INSTRUCTION:
Make an exact copy of all the material below, apart from the pictures.

******

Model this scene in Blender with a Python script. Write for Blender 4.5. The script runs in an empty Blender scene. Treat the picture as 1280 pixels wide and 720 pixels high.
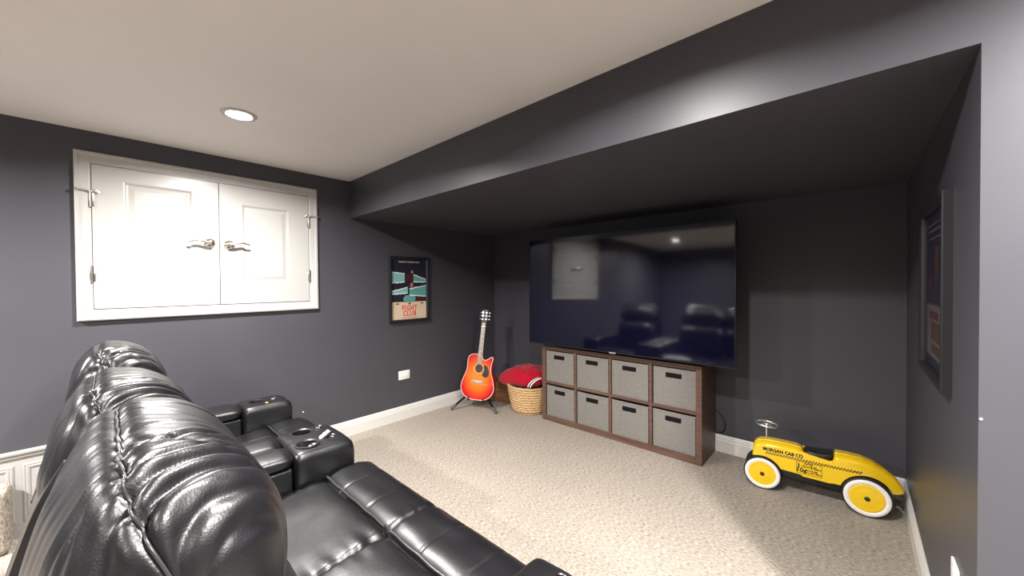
import bpy, bmesh, math, random
from mathutils import Vector, Matrix, noise
from math import sin, cos, pi, radians

S = bpy.context.scene
COL = S.collection

# ------------------------------------------------------------------ camera
EYE = 1.38
YAW, PITCH, ROLL, FPX = 0.7433978, -0.0131302, -0.0079518, 467.157
r_ = Vector((cos(YAW), sin(YAW), 0)); f_ = Vector((-sin(YAW), cos(YAW), 0)); u_ = Vector((0, 0, 1))
f2 = f_ * cos(PITCH) + u_ * sin(PITCH); u2 = u_ * cos(PITCH) - f_ * sin(PITCH)
r3 = r_ * cos(ROLL) + u2 * sin(ROLL); u3 = u2 * cos(ROLL) - r_ * sin(ROLL)
cam_d = bpy.data.cameras.new('camera'); cam = bpy.data.objects.new('camera', cam_d); COL.objects.link(cam)
cam_d.sensor_width = 36.0; cam_d.lens = 36.0 * FPX / 1280.0; cam_d.clip_start = 0.02
cam.matrix_world = Matrix(((r3.x, u3.x, -f2.x, 0), (r3.y, u3.y, -f2.y, 0), (r3.z, u3.z, -f2.z, EYE), (0, 0, 0, 1)))
S.camera = cam

# ------------------------------------------------------------------ world, exposure
w = bpy.data.worlds.new('world'); S.world = w; w.use_nodes = True
w.node_tree.nodes['Background'].inputs[0].default_value = (0.6, 0.65, 0.7, 1)
w.node_tree.nodes['Background'].inputs[1].default_value = 0.05
S.view_settings.view_transform = 'Standard'; S.view_settings.look = 'None'
S.view_settings.gamma = 1.0; S.view_settings.use_curve_mapping = False
S.view_settings.exposure = 1.48
LAMP_W = 30.0                     # watts of each recessed ceiling lamp
LAMP_COL = (1.0, 0.96, 0.92)
LAMPS = [(-2.49, 0.51), (-0.58, 0.68), (0.85, 0.78), (-2.55, -1.6), (-0.58, -1.6), (1.25, -1.6)]
LAMP_LEVEL = [0.93, 0.85, 1.7, 2.2, 0.7, 0.7]      # each lamp's own dimmer

# room dimensions (metres, camera stands at x = y = 0)
XL, YB, YS, XR, ZC, ZS = -3.403, 3.368, 1.523, 0.235, 2.317, 1.984
XE, YN = 2.3, -3.2                # unseen right-hand and rear walls

# ------------------------------------------------------------------ helpers
def tag(o, label=None, cat=None, group=None, kind=None):
    if label: o['label'] = label
    if cat: o['category'] = cat
    if group: o['group'] = group
    if kind: o['kind'] = kind
    return o

def empty(name, loc=(0, 0, 0), rz=0.0):
    o = bpy.data.objects.new(name, None); COL.objects.link(o)
    o.location = loc; o.rotation_euler = (0, 0, rz); o.empty_display_size = 0.05
    return o

def obj(name, bm, mat, parent=None, smooth=None, mats=None):
    """link a bmesh as ONE mesh object; smooth = auto-smooth angle in degrees"""
    me = bpy.data.meshes.new(name)
    bmesh.ops.recalc_face_normals(bm, faces=bm.faces[:])
    if smooth is not None:
        lim = radians(smooth)
        for f in bm.faces: f.smooth = True
        for e in bm.edges:
            e.smooth = not (len(e.link_faces) == 2 and e.calc_face_angle(0) > lim)
    bm.to_mesh(me); bm.free()
    for m in (mats or [mat]): me.materials.append(m)
    o = bpy.data.objects.new(name, me); COL.objects.link(o)
    if parent is not None: o.parent = parent
    return o

def struct(name, bm, mat, label, parent=None, smooth=None):
    o = obj(name, bm, mat, parent, smooth)
    o['kind'] = 'structure'
    if parent is None: o['label'] = label
    return o

def box(bm, x0, x1, y0, y1, z0, z1, bev=0.0, seg=2, mi=0):
    vs = [bm.verts.new((x, y, z)) for x in (x0, x1) for y in (y0, y1) for z in (z0, z1)]
    fs = [bm.faces.new([vs[i] for i in q]) for q in ((0, 1, 3, 2), (4, 6, 7, 5), (0, 4, 5, 1), (2, 3, 7, 6), (0, 2, 6, 4), (1, 5, 7, 3))]
    for f in fs: f.material_index = mi
    if bev > 0:
        es = list({e for f in fs for e in f.edges})
        bmesh.ops.bevel(bm, geom=es, offset=bev, segments=seg, profile=0.5, affect='EDGES')
    return bm

def nbox(*a, **k): return box(bmesh.new(), *a, **k)

def frame_of(t):
    t = t.normalized(); a = Vector((0, 0, 1)) if abs(t.z) < 0.9 else Vector((1, 0, 0))
    n = t.cross(a).normalized(); return n, t.cross(n).normalized()

def tube(bm, pts, rad, n=10, closed=False, caps=True):
    pts = [Vector(p) for p in pts]; N = len(pts); rings = []
    prev = None
    for i, p in enumerate(pts):
        if closed: t = pts[(i + 1) % N] - pts[i - 1]
        else: t = pts[min(i + 1, N - 1)] - pts[max(i - 1, 0)]
        t.normalize()
        if prev is None: a, b = frame_of(t)
        else:
            a = (prev - t * prev.dot(t)).normalized(); b = t.cross(a)
        prev = a
        r = rad[i] if isinstance(rad, (list, tuple)) else rad
        rings.append([bm.verts.new(p + (a * cos(2 * pi * k / n) + b * sin(2 * pi * k / n)) * r) for k in range(n)])
    M = N if closed else N - 1
    for i in range(M):
        A, B = rings[i], rings[(i + 1) % N]
        for k in range(n): bm.faces.new((A[k], A[(k + 1) % n], B[(k + 1) % n], B[k]))
    if caps and not closed:
        bm.faces.new(rings[0]); bm.faces.new(rings[-1])
    return bm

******

TASK ANSWER:
Model this scene in Blender with a Python script. Write for Blender 4.5. The script runs in an empty Blender scene. Treat the picture as 1280 pixels wide and 720 pixels high.
import bpy, bmesh, math, random
from mathutils import Vector, Matrix, noise
from math import sin, cos, pi, radians

S = bpy.context.scene
COL = S.collection

# ------------------------------------------------------------------ camera
EYE = 1.38
YAW, PITCH, ROLL, FPX = 0.7433978, -0.0131302, -0.0079518, 467.157
r_ = Vector((cos(YAW), sin(YAW), 0)); f_ = Vector((-sin(YAW), cos(YAW), 0)); u_ = Vector((0, 0, 1))
f2 = f_ * cos(PITCH) + u_ * sin(PITCH); u2 = u_ * cos(PITCH) - f_ * sin(PITCH)
r3 = r_ * cos(ROLL) + u2 * sin(ROLL); u3 = u2 * cos(ROLL) - r_ * sin(ROLL)
cam_d = bpy.data.cameras.new('camera'); cam = bpy.data.objects.new('camera', cam_d); COL.objects.link(cam)
cam_d.sensor_width = 36.0; cam_d.lens = 36.0 * FPX / 1280.0; cam_d.clip_start = 0.02
cam.matrix_world = Matrix(((r3.x, u3.x, -f2.x, 0), (r3.y, u3.y, -f2.y, 0), (r3.z, u3.z, -f2.z, EYE), (0, 0, 0, 1)))
S.camera = cam

# ------------------------------------------------------------------ world, exposure
w = bpy.data.worlds.new('world'); S.world = w; w.use_nodes = True
w.node_tree.nodes['Background'].inputs[0].default_value = (0.6, 0.65, 0.7, 1)
w.node_tree.nodes['Background'].inputs[1].default_value = 0.05
S.view_settings.view_transform = 'Standard'; S.view_settings.look = 'None'
S.view_settings.gamma = 1.0; S.view_settings.use_curve_mapping = False
S.view_settings.exposure = 1.48
LAMP_W = 30.0                     # watts of each recessed ceiling lamp
LAMP_COL = (1.0, 0.96, 0.92)
LAMPS = [(-2.49, 0.51), (-0.58, 0.68), (0.85, 0.78), (-2.55, -1.6), (-0.58, -1.6), (1.25, -1.6)]
LAMP_LEVEL = [0.93, 0.85, 1.7, 2.2, 0.7, 0.7]      # each lamp's own dimmer

# room dimensions (metres, camera stands at x = y = 0)
XL, YB, YS, XR, ZC, ZS = -3.403, 3.368, 1.523, 0.235, 2.317, 1.984
XE, YN = 2.3, -3.2                # unseen right-hand and rear walls

# ------------------------------------------------------------------ helpers
def tag(o, label=None, cat=None, group=None, kind=None):
    if label: o['label'] = label
    if cat: o['category'] = cat
    if group: o['group'] = group
    if kind: o['kind'] = kind
    return o

def empty(name, loc=(0, 0, 0), rz=0.0):
    o = bpy.data.objects.new(name, None); COL.objects.link(o)
    o.location = loc; o.rotation_euler = (0, 0, rz); o.empty_display_size = 0.05
    return o

def obj(name, bm, mat, parent=None, smooth=None, mats=None):
    """link a bmesh as ONE mesh object; smooth = auto-smooth angle in degrees"""
    me = bpy.data.meshes.new(name)
    bmesh.ops.recalc_face_normals(bm, faces=bm.faces[:])
    if smooth is not None:
        lim = radians(smooth)
        for f in bm.faces: f.smooth = True
        for e in bm.edges:
            e.smooth = not (len(e.link_faces) == 2 and e.calc_face_angle(0) > lim)
    bm.to_mesh(me); bm.free()
    for m in (mats or [mat]): me.materials.append(m)
    o = bpy.data.objects.new(name, me); COL.objects.link(o)
    if parent is not None: o.parent = parent
    return o

def struct(name, bm, mat, label, parent=None, smooth=None):
    o = obj(name, bm, mat, parent, smooth)
    o['kind'] = 'structure'
    if parent is None: o['label'] = label
    return o

def box(bm, x0, x1, y0, y1, z0, z1, bev=0.0, seg=2, mi=0):
    vs = [bm.verts.new((x, y, z)) for x in (x0, x1) for y in (y0, y1) for z in (z0, z1)]
    fs = [bm.faces.new([vs[i] for i in q]) for q in ((0, 1, 3, 2), (4, 6, 7, 5), (0, 4, 5, 1), (2, 3, 7, 6), (0, 2, 6, 4), (1, 5, 7, 3))]
    for f in fs: f.material_index = mi
    if bev > 0:
        es = list({e for f in fs for e in f.edges})
        bmesh.ops.bevel(bm, geom=es, offset=bev, segments=seg, profile=0.5, affect='EDGES')
    return bm

def nbox(*a, **k): return box(bmesh.new(), *a, **k)

def frame_of(t):
    t = t.normalized(); a = Vector((0, 0, 1)) if abs(t.z) < 0.9 else Vector((1, 0, 0))
    n = t.cross(a).normalized(); return n, t.cross(n).normalized()

def tube(bm, pts, rad, n=10, closed=False, caps=True):
    pts = [Vector(p) for p in pts]; N = len(pts); rings = []
    prev = None
    for i, p in enumerate(pts):
        if closed: t = pts[(i + 1) % N] - pts[i - 1]
        else: t = pts[min(i + 1, N - 1)] - pts[max(i - 1, 0)]
        t.normalize()
        if prev is None: a, b = frame_of(t)
        else:
            a = (prev - t * prev.dot(t)).normalized(); b = t.cross(a)
        prev = a
        r = rad[i] if isinstance(rad, (list, tuple)) else rad
        rings.append([bm.verts.new(p + (a * cos(2 * pi * k / n) + b * sin(2 * pi * k / n)) * r) for k in range(n)])
    M = N if closed else N - 1
    for i in range(M):
        A, B = rings[i], rings[(i + 1) % N]
        for k in range(n): bm.faces.new((A[k], A[(k + 1) % n], B[(k + 1) % n], B[k]))
    if caps and not closed:
        bm.faces.new(rings[0]); bm.faces.new(rings[-1])
    return bm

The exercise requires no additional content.